As the elections inch closer, I am starting to wonder whether I am stuck on the ideological ropes. Although I am not a Zuma supporter, I am starting to feel like the traditionalist to my mother´s firebrand persona. She has had a peak of politics at work – she helped to campaign for the ANC in the last local elections. Maybe it is me, the young one, who is holding on to political nostalgia; even I did not think that revolution would be realised in my lifetime, and I will forever be in awe of the fight that the ANC put up.

My mother speaks with the same level of indignation of the past government – whose corruption was more insidious – but says now that we have democracy, and wrongdoing is not hidden, we must say something.

I wonder if older women, like my mother, like Mamphela Ramphele, have an impatience with corrupt men because they have spent too much of their lives under them. I know what racism feels like: From the time as a child when a white boy sullied my sunny picnic day, when he – accidentally, I think – touched me and drew back in disgust. To being called a “kaffir” at a supermarket just four years ago.

But the lives of our mothers were not only incidents of apartheid and patriarchy, they infiltrated into their homes and today lace their anecdotal stories from childhood to womanhood.

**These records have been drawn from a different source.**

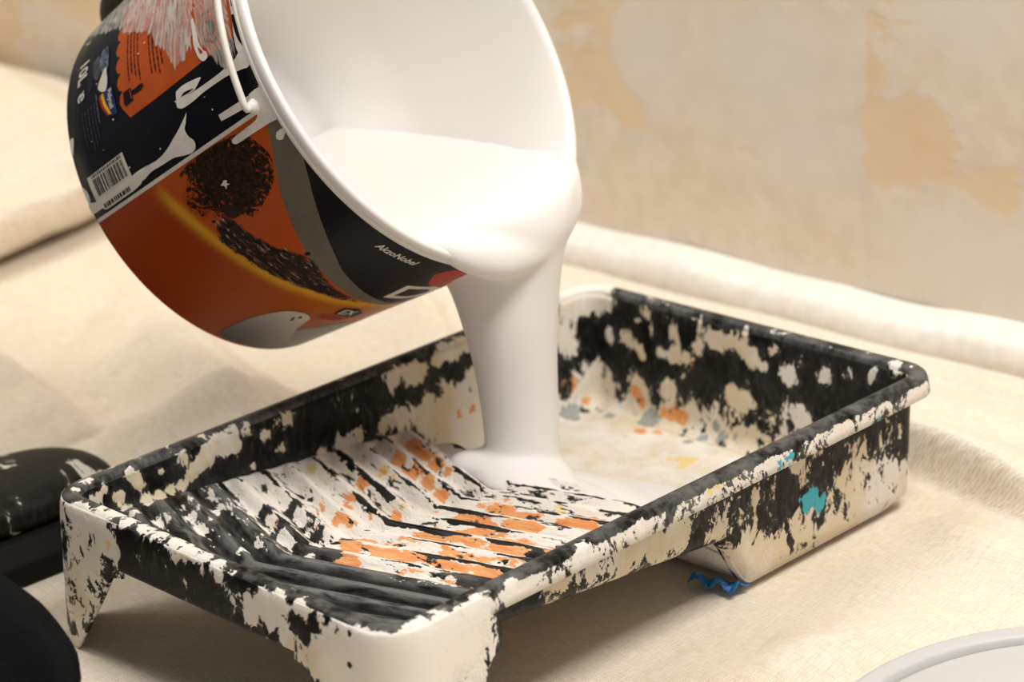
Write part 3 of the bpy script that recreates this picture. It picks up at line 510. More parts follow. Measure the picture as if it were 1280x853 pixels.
# brown spreading mould print and the dark splash
def m_mould():
    n = NT('mould_print'); c = n.coord((1, 1, 1), src=n.attr('luv', 'Vector'))
    p = n.sep(c); dx = n.math('SUBTRACT', p[0], .20); dy = n.math('SUBTRACT', p[1], .60)
    rad = n.math('SQRT', n.math('ADD', n.math('POWER', n.math('ABSOLUTE', dx), 2.), n.math('MULTIPLY', n.math('POWER', n.math('ABSOLUTE', dy), 2.), .55)))
    nz = n.noise(c, 12, 4, .6, 1.8); rv = n.math('SUBTRACT', 1., n.math('ABSOLUTE', n.math('MULTIPLY', n.math('SUBTRACT', nz, .5), 3.0)))
    lump = n.noise(c, 6, 3, .6)
    f = n.math('SUBTRACT', rv, n.math('ADD', n.math('ADD', .06, n.math('MULTIPLY', rad, 3.0)), n.math('MULTIPLY', n.math('SUBTRACT', lump, .5), .9)))
    mask = n.step(f, -.03, .03); edge = n.math('MULTIPLY', n.step(rad, .33, .37, 1., 0.), n.step(p[0], .0, .015))
    tone = n.noise(c, 30, 5, .7, .6)
    n.out(n.mix(n.step(tone, .4, .65), (.006, .004, .003), (.05, .02, .010)), .34, Alpha=n.math('MULTIPLY', mask, edge), Specular_IOR_Level=.12); return n.m
decal('mould_print', smoothp([(31, 27), (40, 38), (50, 66), (46, 88), (34, 101), (10, 101), (1.5, 84), (1.5, 50), (6, 32), (22, 24)]), m_mould(), 3, label='dark brown branching mould stain print', dv=6)
decal('mould_print', smoothp([(36, 82), (34, 76), (41, 70), (45, 74), (43, 81)]), ink('mould_ink', (.03, .014, .010)), 4)
def m_splash():
    n = NT('splash_print'); c = n.coord((3, 11, 1), (0, 0, .32), src=n.attr('luv', 'Vector')); q = n.attr('luv', 'Vector')
    a = n.noise(c, 4.2, 5, .65, .8)
    col = n.mix(n.step(a, .50, .60), (.012, .007, .006), (.13, .045, .02)); col = n.mix(n.step(a, .60, .64), col, (.50, .40, .34))
    return n.out(col, .32, Alpha=n.step(n.math('ADD', n.attr('edge'), n.math('MULTIPLY', n.math('SUBTRACT', a, .5), 2.4)), .34, .40), Specular_IOR_Level=.14)
spl = [(43, 89), (50, 83), (60, 79), (69, 75), (79, 70), (87, 64), (93, 60), (107, 63.5), (124, 71), (150, 77), (190, 81), (235, 83), (235, 77.5), (175, 80.6), (137, 84), (117, 86.5), (99, 90), (81, 93.5), (66, 96), (54, 97)]
spl_ = [(37, 84), (45, 78), (60, 74), (72, 69), (84, 61), (95, 56), (107, 62), (124, 70.5), (150, 76.5), (190, 80), (235, 82), (235, 76.5), (175, 79.7), (137, 84), (117, 87.5), (99, 92), (81, 96), (66, 99.5), (52, 102), (42, 95)]
so_ = decal('splash_print', dense(spl_[:10]+[(235, 81), (235, 76.5)]+spl_[12:], 3), m_splash(), 3, label='dark splash print along the gold arc', dv=2.5)
edge_attr(so_, spl_, 6)
for u, v, r in ((89, 57, 1.5), (15, 94, 1.4), (26, 98, .9), (33, 97, .9), (22, 101, .7), (40, 93, 1.0), (47, 82, .8)):
    decal('print_speck', [(u+r*math.cos(a), v+1.6*r*math.sin(a)) for a in np.linspace(0, 6.28, 9)[:-1]], BLKI, 4)
# the grey and white animal at the foot of the front
def seal_col(u, v):
    t = np.clip((172-v)/60, 0, 1); top = np.clip((u-(120+.35*(v-112)))/26, 0, 1)
    w = np.array((.62, .57, .50)); g = np.array((.11, .09, .075))
    k = np.clip(.15+1.0*t**1.2, 0, 1); m = g+(w-g)*k
    return m*(1-.55*(1-top)*(1-t))
decal('animal_print', smoothp([(117, 170), (117, 155), (118, 140), (122, 126), (128, 116), (138, 112), (147, 116), (150, 124), (154, 135), (162, 148), (172, 160), (184, 170), (165, 175), (143, 174), (126, 174)]), INK, 4, label='pale grey animal printed at the foot of the label', colfn=seal_col, dv=3)
for u, v, r in ((140.5, 118.5, 1.3), (137.5, 121.5, 1.0), (139, 124.5, 1.2)):
    decal('eye_print', [(u+r*math.cos(a), v+1.5*r*math.sin(a)) for a in np.linspace(0, 6.28, 9)[:-1]], BLKI, 5)

# writing: text laid out flat, then wrapped on the tub
def text(name, body, u, v, size, mat, layer, bold=0., parent=None, shear=0., width=1.):
    cu = bpy.data.curves.new(name, 'FONT'); cu.body = body; cu.size = size; cu.offset = bold*size; cu.shear = shear; cu.resolution_u = 3
    t = bpy.data.objects.new(name, cu); COL.objects.link(t)
    me = bpy.data.meshes.new_from_object(t.evaluated_get(bpy.context.evaluated_depsgraph_get())); bpy.data.objects.remove(t); bpy.data.curves.remove(cu)
    off = .00008+.00009*layer
    for vt in me.vertices: vt.co = uvp(u+vt.co.x*width, v-vt.co.y, off)
    me.materials.clear(); o = link_mesh(name, me, mat, parent or BK); fix_out(o); return o
def fix_out(o):
    bm = bmesh.new(); bm.from_mesh(o.data)
    for f in bm.faces:
        c = f.calc_center_median()-BC
        if f.normal.dot(c-AX*c.dot(AX)) < 0: f.normal_flip()
    bm.to_mesh(o.data); bm.free()
text('lettering', 'AkzoNobel', 106.5, 17.4, 8.0, CREAMI, 4, .022, shear=.12, width=.83)
decal('letter', [(161.5, 66.5), (159.5, 43.5), (185, 43.5), (196, 48), (199, 56), (196, 64), (186, 67)], CREAMI, 4, label='white capital D')
decal('letter', [(166.5, 62), (165.5, 48), (183, 48), (189.5, 51.5), (191.5, 56), (189.5, 60), (183, 62.3)], BLKI, 5, label='black counter of the capital D')
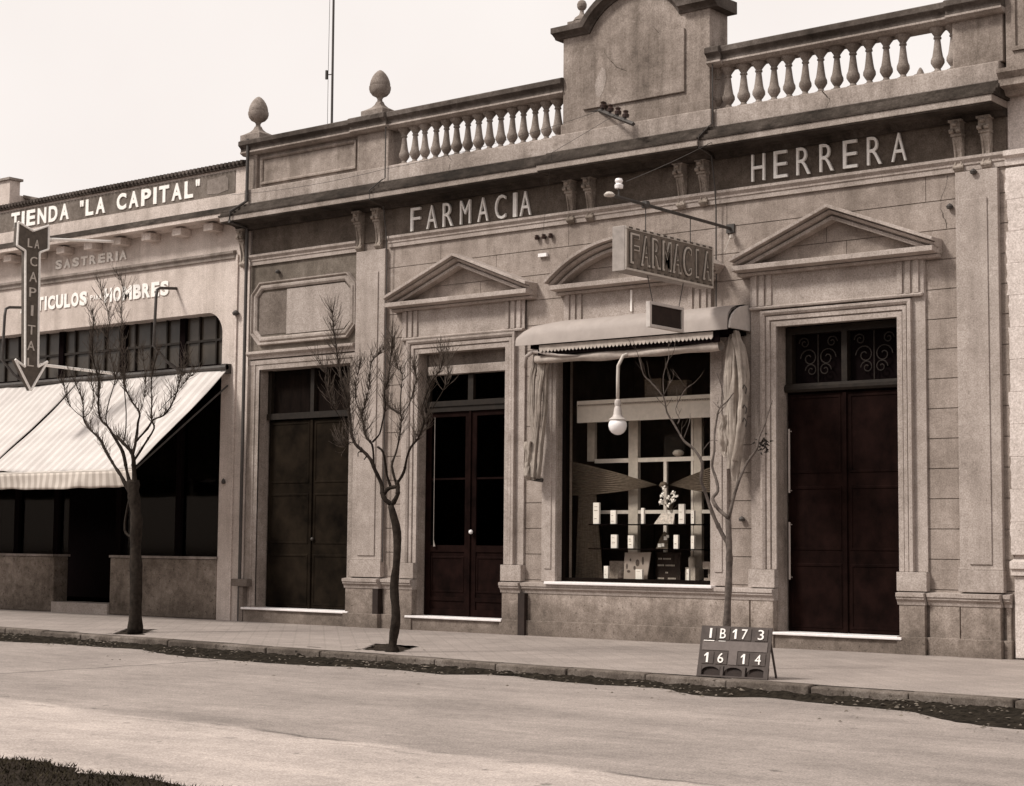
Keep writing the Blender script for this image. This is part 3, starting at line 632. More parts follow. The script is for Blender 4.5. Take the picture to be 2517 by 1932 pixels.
# pipes and fittings that belong to the building
g=MB()
for x,z0,z1,y in ((-18.47,1.0,7.8,-.09),(-12.49,4.45,7.8,-.075)):
    g=MB(); g.tube([(x,y,z0),(x,y,5.80),(x,y-.03,6.1),(x,-.19,6.5),(x,-.50,6.56),(x,-.51,6.70),(x,-.26,6.89),(x,-.16,6.95),(x,-.16,z1)],.010,n=6); P('conduit',g,'metal')
g=MB(); g.tube([(-21.64,-.10,.0),(-21.64,-.10,6.5),(-21.64,-.5,6.56),(-21.62,-.5,6.72),(-21.6,-.16,6.95),(-21.6,-.16,8.0)],.028,n=8); P('downpipe',g,'metal')
for x0_,x1_ in ((-18.62,-18.51),(-15.78,-15.66)):
    g=MB(); g.box(x0_,x1_,-.12-.02,-.04,.0,.60); P('rusty_drain_cover',g,'darkcard')
g=MB(); g.box(-21.80,-21.42,-.15,-.02,.57,.69); g.box(-21.66,-21.54,-.12,-.02,.0,.57); P('drain_box',g,'faded',bevel=.01)
for a,b,z in ((-15.56,-15.30,5.73),):
    for i in range(3):
        g=MB(); g.lathe([(.0,-.035),(.03,-.03),(.038,0),(.025,.015),(.035,.03),(0,.045)],cx=a+i*.125,cy=-.04,z=z,n=10); P('insulator_knob',g,'brownpor')
for x,z in ((-9.16,5.46),(-8.82,5.84),(-12.12,1.65),(-20.95,5.72)):
    g=MB(); g.lathe([(0,-.035),(.035,-.028),(.045,0),(.03,.02),(0,.04)],cx=x,cy=-.1 if x>-9 else -.04,z=z,n=10); P('insulator_knob',g,'metal')
g=MB(); g.box(-15.53,-15.38,-.05,0,5.44,5.49); P('junction_box',g,'porcelain')
g=MB(); g.box(-13.885,-13.86,-.075,-.04,4.52,4.82); P('conduit_stub',g,'letter')
for x in (-17.2,-17.05,-16.95,-16.7,-16.5,-15.9):
    pass

M['crack']=plain('crack_shadow',(.05,.04,.033),rough=1,spec=0)
rr=random.Random(77)
def crackline(pts,y,w_=.006):
    g=MB(); P_=[]
    for (a,c_),(d_,e) in zip(pts,pts[1:]):
        for k in range(6): t=k/6; P_.append((a+(d_-a)*t+rr.uniform(-.012,.012),c_+(e-c_)*t+rr.uniform(-.012,.012)))
    P_.append(pts[-1])
    for (a,c_),(d_,e) in zip(P_,P_[1:]):
        w2=w_*rr.uniform(.3,1); g.add([(a-w2,y,c_-w2),(a+w2,y,c_+w2),(d_+w2,y,e+w2),(d_-w2,y,e-w2)],[(0,1,2,3)])
    P('crack',g,'crack')
crackline([(-15.0,5.5),(-15.12,5.1),(-15.0,4.75),(-15.1,4.4)],-.0015)
crackline([(-9.2,5.85),(-9.3,5.5),(-9.22,5.2)],-.0015)
crackline([(-14.3,8.25),(-14.1,8.0),(-13.9,7.9)],-.1565,.004)
crackline([(-17.2,6.9+.02),(-17.15,7.05),(-17.22,7.15)],-.1215,.006)
crackline([(-10.8,6.92),(-10.75,7.02),(-10.86,7.15)],-.1215,.006)
# ================================================================== DRAPERY SHOP ON THE LEFT
LT=(-25,0,0)
sh=thing('drapery_shop',LT,'low pale shop on the left with painted TIENDA LA CAPITAL band and wide dark opening','building')
def Q(name,mb,mat,parent=None,**k): return mb.build(name,mat,parent or sh,T=LT,**k)
g=MB(); XL=-38
g.box(-22.30,-21.66,0,.4,0,5.17); g.box(XL,-21.66,0,.4,5.17,6.6); g.box(XL,-21.70,.0,.4,6.6,7.60)
# rounded corner of the opening
pts=[(-22.30,4.77)]+[(-22.30-.38+.38*math.cos(q),4.79+.38*math.sin(q)) for q in [i*math.pi/2/10 for i in range(11)]]+[(-22.68,5.17),(-22.30,5.17)]
g.prism([(-22.30,5.169),(-22.30,4.79)]+[(-22.68+.38*math.cos(q),4.79+.38*math.sin(q)) for q in [i*math.pi/2/10 for i in range(1,10)]]+[(-22.68,5.169)],'y',.002,.38)
g.box(-21.98,-21.93,-.03,0,0,6.1)
g.box(XL,-37.6,.4,9,0,6.6); g.box(-22,-21.66,.4,9,0,6.6); g.box(-37.6,-22,8.7,9,0,6.6)
Q('wall',g,'lpl')
g=MB(); g.box(XL,-21.7,.3,9,6.6,6.7); Q('roof',g,'coping')
g=MB(); g.box(-25.07,-22.30,-.02,.3,0,1.0); g.box(XL,-26.67,-.02,.3,0,1.0); Q('low_wall',g,'lplow',bevel=.02)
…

Not just in terms of the collective carrying of pass books, but the individual story of a woman who had little time for her own children because she spent so much of it washing the laundry of white families; taking a train to the suburbs to pick up the wads of clothes, hauling the bundles back to launder, and having to take it back by train. Or childhood´s, like my mother's, that disintegrated because of a father seeking to impose a second wife on the family.

"I don´t want him. I don´t even listen to him when he speaks in parliament. I don't waste my time." My mother and I don´t agree on everything. I think we should all be vigilant of the information that we consume, from this mainstream media that seems to me so one-sided and, of course, government.

But, she is right, that this is not time to sit on the fence, I should be more impatient. Or as Ben Okri said in his poetical and prophetic Steve Biko lecture at UCT, the time for historical exaltation is over. “No one can dwell on a mountaintop long; the air there is too pure and unreal.”

We should use that mountain top to see clearly into the distance so that we can be resolute in the decisions that need to be made and do the things that have to be done – even if it's just in your vote.